Floyd, a 46-year-old Black man, died May 25 after an encounter with
Minneapolis Police in which former officer Derek Chauvin knelt on his
neck for nearly eight minutes as Floyd pleaded for air. Floyd's final
moments were captured on video, and his death led to rioting and
fires in the city as well as widespread protests against police
brutality and racism.
What the church
photo op showed was that the President wasn’t particularly
concerned about Floyd or even the general issue of police brutality,
one way or the other.
A big example of
tone-deafness on Trump’s part was
the awarding of a Medal of Freedom to the radio talker Rush
Limbaugh. Limbaugh is popular with right-wingers. With the general
public? Ehh, not so much. Obama’s awards were to people like Bill
and Melinda Gates and the comedian Ellen DeGeneres.
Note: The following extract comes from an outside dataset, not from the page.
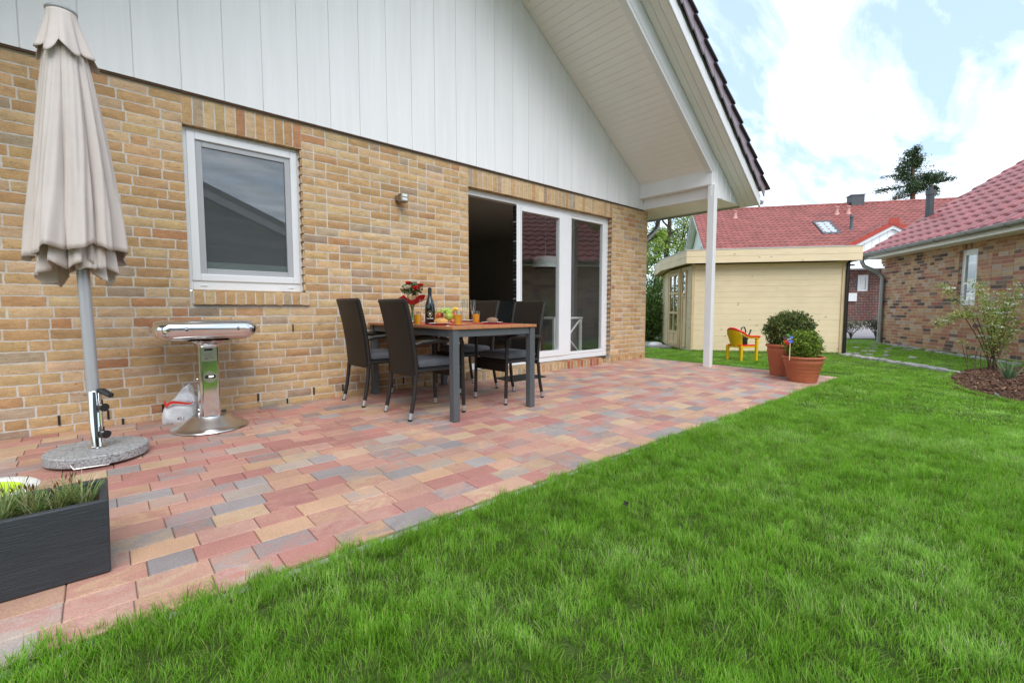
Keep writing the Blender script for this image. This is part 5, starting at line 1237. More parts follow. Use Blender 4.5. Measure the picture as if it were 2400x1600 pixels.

Obama’s choices
were
perhaps not to everyone’s liking, but they weren’t as
in-your-face partisan as Trump’s choices were.
So, I agree that
I’ve highlighted some of the very worst policies of the Trump
Administration, with the Republican House and Senate often just
playing a supporting role, but I don’t think there’s much mystery
as to why Democrats have successfully taken over three branches of
our government.
The House under
Speaker Nancy Pelosi passed
a total of nearly
400 bills by November 2019 that were then largely ignored by the
Senate and the President, meaning that there was a demand for
legislation that the other two branches simply weren’t addressing.